Rediff.com« Back to articlePrint this article

What Are Total Market Index Funds?

February 28, 2025 10:40 IST

Total market funds are ideal for long-term investors who prefer a simple, hands-off approach, making them suitable for those unwilling to manage multiple funds.

Illustration: Dominic Xavier/Rediff.com
 

Angel One Asset Management Company (AMC) recently launched India's first Exchange-Traded Fund (ETF) and an index fund based on the Nifty Total Market Index.

These funds offer investors broad market exposure in a single fund.

Currently, three existing funds in this segment are offered by Mirae Asset Investment Managers (India), Bandhan AMC, and Groww AMC.

Broad exposure

The Nifty Total Market Index is a free-float, market-cap-weighted index covering 95 per cent of the listed universe.

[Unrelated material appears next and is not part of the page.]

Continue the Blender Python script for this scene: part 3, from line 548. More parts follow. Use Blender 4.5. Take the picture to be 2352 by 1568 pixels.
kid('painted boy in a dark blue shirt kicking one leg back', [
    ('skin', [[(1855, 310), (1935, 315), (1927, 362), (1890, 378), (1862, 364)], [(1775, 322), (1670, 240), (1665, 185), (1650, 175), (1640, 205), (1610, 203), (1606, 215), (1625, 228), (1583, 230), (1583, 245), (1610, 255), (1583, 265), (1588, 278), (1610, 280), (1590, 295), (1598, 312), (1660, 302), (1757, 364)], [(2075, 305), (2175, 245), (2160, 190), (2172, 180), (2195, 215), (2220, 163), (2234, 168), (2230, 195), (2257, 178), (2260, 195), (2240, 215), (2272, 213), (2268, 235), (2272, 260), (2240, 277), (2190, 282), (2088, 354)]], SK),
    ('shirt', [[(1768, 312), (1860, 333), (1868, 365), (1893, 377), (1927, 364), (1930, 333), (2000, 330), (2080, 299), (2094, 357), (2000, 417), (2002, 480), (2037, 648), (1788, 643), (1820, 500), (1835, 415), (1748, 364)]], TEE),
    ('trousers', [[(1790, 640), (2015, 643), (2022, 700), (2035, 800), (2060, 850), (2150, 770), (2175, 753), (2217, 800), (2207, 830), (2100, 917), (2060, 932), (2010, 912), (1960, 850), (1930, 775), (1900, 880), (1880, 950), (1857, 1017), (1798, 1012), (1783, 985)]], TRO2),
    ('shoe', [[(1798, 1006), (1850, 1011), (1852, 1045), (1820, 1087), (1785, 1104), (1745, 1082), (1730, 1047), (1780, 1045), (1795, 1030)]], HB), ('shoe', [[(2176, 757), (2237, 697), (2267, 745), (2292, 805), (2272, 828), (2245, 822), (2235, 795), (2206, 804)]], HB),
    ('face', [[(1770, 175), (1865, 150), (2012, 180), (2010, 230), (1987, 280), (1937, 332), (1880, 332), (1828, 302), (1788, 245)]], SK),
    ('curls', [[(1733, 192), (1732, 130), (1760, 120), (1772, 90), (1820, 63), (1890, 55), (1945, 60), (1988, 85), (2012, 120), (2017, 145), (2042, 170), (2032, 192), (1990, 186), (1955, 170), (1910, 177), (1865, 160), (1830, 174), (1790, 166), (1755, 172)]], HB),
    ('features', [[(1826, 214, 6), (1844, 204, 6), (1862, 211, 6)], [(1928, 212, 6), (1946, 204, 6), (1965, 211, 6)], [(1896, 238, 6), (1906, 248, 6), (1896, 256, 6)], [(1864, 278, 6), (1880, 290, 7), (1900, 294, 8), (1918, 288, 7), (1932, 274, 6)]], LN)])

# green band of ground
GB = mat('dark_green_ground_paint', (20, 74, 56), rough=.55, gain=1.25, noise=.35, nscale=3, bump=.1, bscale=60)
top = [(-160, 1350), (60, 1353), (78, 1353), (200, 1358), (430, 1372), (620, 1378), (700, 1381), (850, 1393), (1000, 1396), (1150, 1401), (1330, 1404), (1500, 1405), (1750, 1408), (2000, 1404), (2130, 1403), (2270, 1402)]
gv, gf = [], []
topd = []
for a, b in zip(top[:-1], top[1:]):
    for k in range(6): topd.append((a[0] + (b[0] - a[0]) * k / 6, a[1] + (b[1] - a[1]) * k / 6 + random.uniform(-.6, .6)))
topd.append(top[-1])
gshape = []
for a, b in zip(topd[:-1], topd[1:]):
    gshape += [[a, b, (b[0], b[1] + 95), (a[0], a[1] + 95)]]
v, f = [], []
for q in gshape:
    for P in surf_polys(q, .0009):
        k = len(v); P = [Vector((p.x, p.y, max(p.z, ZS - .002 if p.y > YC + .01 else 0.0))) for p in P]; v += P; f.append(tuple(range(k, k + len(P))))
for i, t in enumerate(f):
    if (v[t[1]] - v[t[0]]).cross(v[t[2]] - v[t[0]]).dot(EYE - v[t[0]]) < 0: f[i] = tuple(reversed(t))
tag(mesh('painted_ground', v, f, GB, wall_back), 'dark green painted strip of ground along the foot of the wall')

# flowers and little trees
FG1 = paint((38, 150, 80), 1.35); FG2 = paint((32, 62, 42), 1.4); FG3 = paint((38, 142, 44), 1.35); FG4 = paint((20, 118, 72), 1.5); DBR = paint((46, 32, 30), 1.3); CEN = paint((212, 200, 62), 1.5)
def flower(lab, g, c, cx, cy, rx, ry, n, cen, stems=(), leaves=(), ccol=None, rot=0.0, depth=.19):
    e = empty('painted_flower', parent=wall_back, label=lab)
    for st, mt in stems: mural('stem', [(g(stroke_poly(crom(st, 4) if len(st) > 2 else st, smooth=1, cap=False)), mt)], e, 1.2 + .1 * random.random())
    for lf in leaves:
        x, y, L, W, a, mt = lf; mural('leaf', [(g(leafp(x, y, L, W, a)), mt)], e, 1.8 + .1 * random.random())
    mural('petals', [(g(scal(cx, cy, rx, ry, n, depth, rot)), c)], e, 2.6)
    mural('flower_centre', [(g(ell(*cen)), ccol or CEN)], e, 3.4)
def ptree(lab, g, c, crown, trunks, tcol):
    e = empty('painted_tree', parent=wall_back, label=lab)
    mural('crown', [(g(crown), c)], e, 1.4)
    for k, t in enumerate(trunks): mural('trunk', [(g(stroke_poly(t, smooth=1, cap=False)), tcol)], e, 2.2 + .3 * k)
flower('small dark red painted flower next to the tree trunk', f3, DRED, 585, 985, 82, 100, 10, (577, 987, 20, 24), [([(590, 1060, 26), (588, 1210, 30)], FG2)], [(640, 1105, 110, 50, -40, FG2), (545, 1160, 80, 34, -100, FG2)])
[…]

"The Nifty Total Market Index is one of the most comprehensive and liquid indices, capturing 95 per cent of the entire listed universe," says Sirshendu Basu, head of products, Bandhan AMC.

Investors gain exposure to all market segments -- large, mid, small, and micro-cap stocks.

"The Nifty Total Market Index includes 750 stocks: 100 large caps (69.4 per cent market cap weight), 150 midcaps (17.4 per cent), 250 smallcaps (9.5 per cent), and 250 microcaps (3.7 per cent)," says Siddharth Srivastava, head of ETF product and fund manager, Mirae Asset Investment Managers (India).

Cost-effective passive exposure

Total market index funds provide cost-effective access to the entire stock market.

"The fund automatically rebalances its holdings, minimising the need for active investor intervention," says Alekh Yadav, head of investment products, Sanctum Wealth.

These funds simplify investing.

"Investors don't get bogged down in the details of sector allocation or individual stock selection," says Basu.

A market-cap-weighted index gives higher weight to the stronger companies.

"The index includes only the top-performing companies that have demonstrated the ability to generate returns and create value over time," adds Basu.

The diversified nature of the index mitigates risks.

"Since this index holds a wide variety of stocks, the negative performance of one stock or sector is often offset by the positive performance of others," says Basu.

Srivastava says these funds can serve as core portfolio holdings.

Can't avoid broad market declines

While passive investing is beneficial, it lacks the potential for alpha generation. A total market index-based fund is also vulnerable to market downturns.

"Since they invest across all market segments, total market funds can't avoid broad market declines, making them less effective at limiting losses compared to more targeted strategies," says Basu.

Liquidity can also be a concern due to exposure to small and microcap stocks.

"As the fund's asset under management (AUM) grows, it may end up holding stocks with low liquidity, which may pose challenges," says Yadav.

Alternative: Segmented market strategy

Investors seeking flexibility may prefer separate large, mid, small, and microcap funds.

"This approach allows for portfolio customisation based on risk profile, time horizon, and return expectations," says Yadav.

Segmented investing enables strategic allocation.

"Investors can adjust their allocations based on evolving market conditions or personal views," says Basu.

However, managing multiple funds adds complexity and may increase costs.

"Rebalancing across market caps could lead to tax implications," says Yadav.

Timing among market caps can be challenging.

"Not aligning the allocation to the right market capitalisation may expose investors to undue risk," says Basu.

Who should go for an all-market fund?

Total market funds are ideal for long-term investors who prefer a simple, hands-off approach, making them suitable for those unwilling to manage multiple funds.

For investors aiming for higher returns and greater customisation, Yadav suggests opting for separate funds.

When selecting a total market fund, Basu emphasises the importance of cost, tracking error, and AUM. He recommends a lower total expense ratio (TER) and tracking error while favouring a higher AUM.


Disclaimer: This article is meant for information purposes only. This article and information do not constitute a distribution, an endorsement, an investment advice, an offer to buy or sell or the solicitation of an offer to buy or sell any securities/schemes or any other financial products/investment products mentioned in this article to influence the opinion or behaviour of the investors/recipients.

Any use of the information/any investment and investment related decisions of the investors/recipients are at their sole discretion and risk. Any advice herein is made on a general basis and does not take into account the specific investment objectives of the specific person or group of persons. Opinions expressed herein are subject to change without notice.